Says Roy, “India’s demographic resources are huge; it is almost one-fifth of the population of the world. It is more than that of the US and even Europe. Compared to our population size, the size of our armed forces is small.” He elaborates on the
military participation ratio, how it is very low in India, how unlike Europe, the UK and Russia, we in India do not have any direct experience of war.
He says, “In the US during the Vietnam War, the casualty figures were staggering. We have never experienced anything like that. Look at Russia — since the Russia-Ukraine war broke out, Russia is facing a manpower shortage, conscription is a constant fear. During the world wars in Europe and during the Vietnam War, people in the US had to serve in the army.
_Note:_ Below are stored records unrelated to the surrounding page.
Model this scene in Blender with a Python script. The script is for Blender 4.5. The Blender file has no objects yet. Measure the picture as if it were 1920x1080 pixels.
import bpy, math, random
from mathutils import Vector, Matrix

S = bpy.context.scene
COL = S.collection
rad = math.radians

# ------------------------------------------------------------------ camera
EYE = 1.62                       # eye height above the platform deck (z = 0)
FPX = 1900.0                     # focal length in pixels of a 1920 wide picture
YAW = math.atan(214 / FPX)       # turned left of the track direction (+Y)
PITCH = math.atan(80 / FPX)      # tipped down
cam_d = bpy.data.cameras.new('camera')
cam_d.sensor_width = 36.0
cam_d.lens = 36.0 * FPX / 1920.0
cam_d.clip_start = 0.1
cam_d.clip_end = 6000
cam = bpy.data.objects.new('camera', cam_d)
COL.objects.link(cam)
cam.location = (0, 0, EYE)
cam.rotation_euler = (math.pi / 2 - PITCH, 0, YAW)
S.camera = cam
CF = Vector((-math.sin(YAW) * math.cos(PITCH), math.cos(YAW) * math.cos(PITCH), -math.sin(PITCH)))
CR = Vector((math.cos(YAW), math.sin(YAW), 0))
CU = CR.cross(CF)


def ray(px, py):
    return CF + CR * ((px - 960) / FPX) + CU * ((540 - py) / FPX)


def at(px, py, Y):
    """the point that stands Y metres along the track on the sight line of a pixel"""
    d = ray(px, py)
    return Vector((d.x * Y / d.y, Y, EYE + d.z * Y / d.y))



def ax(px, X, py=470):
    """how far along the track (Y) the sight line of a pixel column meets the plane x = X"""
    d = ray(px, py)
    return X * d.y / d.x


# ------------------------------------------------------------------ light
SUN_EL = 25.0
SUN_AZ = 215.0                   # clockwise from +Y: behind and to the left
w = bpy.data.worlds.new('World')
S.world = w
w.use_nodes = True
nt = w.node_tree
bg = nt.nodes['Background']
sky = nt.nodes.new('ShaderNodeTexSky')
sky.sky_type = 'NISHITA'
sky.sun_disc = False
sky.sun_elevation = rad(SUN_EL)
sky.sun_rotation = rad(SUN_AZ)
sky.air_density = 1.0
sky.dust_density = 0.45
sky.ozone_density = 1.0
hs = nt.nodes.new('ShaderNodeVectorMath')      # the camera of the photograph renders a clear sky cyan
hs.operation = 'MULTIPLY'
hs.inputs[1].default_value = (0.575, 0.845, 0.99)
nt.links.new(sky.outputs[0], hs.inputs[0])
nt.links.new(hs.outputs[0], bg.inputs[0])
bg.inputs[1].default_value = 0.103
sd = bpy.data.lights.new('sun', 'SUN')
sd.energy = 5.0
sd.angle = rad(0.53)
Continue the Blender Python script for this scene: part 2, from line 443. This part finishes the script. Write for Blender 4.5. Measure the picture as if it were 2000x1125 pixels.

We don’t have this historical memory, which is why for the Indian urban middle class, war is something that happens far, far, far away.”
Nearly everyone I interviewed said that in a sense war, like war games, like trolling, is perceived from a distance as something that just plays out. All that frenzied participation on social media, all the egging on is possibly cathartic, releases personal anger. Dasgupta puts it all down to “a form of criminal solipsism where the social consciousness is totally at rest”.
And so, only when the otherwise shielded market suffers a jolt, only when the fire in the kitchen is imperilled, this utopia teeters. I can hear Pratul Mukhopadhyay’s impassioned voice singing from the skies those lines by Subhash Mukhopadhyay:
Priyo, phul khelbar din noy odyo,
Dhwangser mukhomukhi amra…
(My Dear, this is not the time to play with flowers
Not now, when we are faced with destruction.)
This is not the time to play with flowers or phones.